We will just have to wait and, in MacReady’s final words of the ’82 Thing, “...see what happens.”


  1. One theme from the 1951 version that I think ties it more closely to Cold War flicks like Them! is the idea that science must come under the control of masculine, government, military control. Dr. Carrington is an unrealistic, impractical scientist whose science-for-science's-sake ideas lead almost to the destruction of all. He, and science generally, must be dominated by Capt. Hendry, and American state power generally. See Keith Booker's Monsters, Mushroom Clouds, and the Cold War: American Science Fiction and the Roots of Postmodernism.

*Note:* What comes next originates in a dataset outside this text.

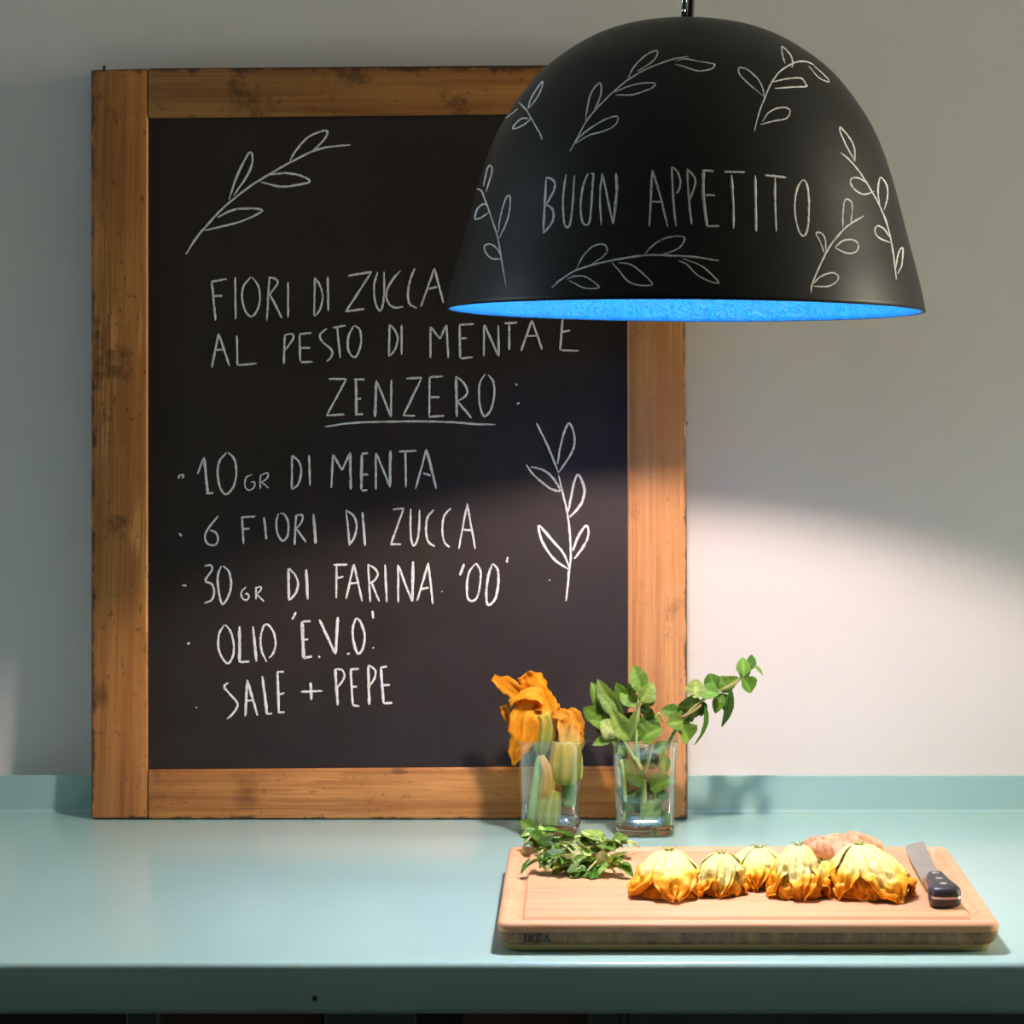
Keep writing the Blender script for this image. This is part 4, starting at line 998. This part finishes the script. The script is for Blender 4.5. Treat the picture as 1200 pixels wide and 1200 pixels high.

  2. I will check it out. High brow analysis of pop culture; I live for that shit, man. Seriously.
    And, yeah, the control of science (or the intelligentsia in general really) is all over those 50's SF movies. I don't think it's until like Fantastic Voyage in '66 before you start seeing any kind of distrust of the military industrial complex.
    There may be a whole other blog there.
    It's an angle I dropped for length reasons.
    Even in the new Thing, there is clearly an anti-scientist agenda. Well, of the older scientific establishment anyway. It's the older European male scientist that is truly responsible for unleashing The Thing, for similar reasons to Dr.Carrington's in the '51 version. However, the hero of the new film is a young female American scientist who consistently displays a stronger intuitive intelligence than any of her older male old world counterparts. An interesting shift in ideologies.

  3. Checked out the book on Amazon. It's going for $106. That must be one majorly seminal piece of work...

  4. I'll bring my copy when I come u0p to Montreal. You can photocopy it... ;)

  5. Thanks for that very informative, concise piece of writing on one of my favourite films. Incidentally, the book has been reprinted and is for sale here in the UK, on 1/12/2011 for approximately £5, $8 USD? Many Thanks.

  6. Thanks for your comment and kind words, and most especially thanks for your lead on the book.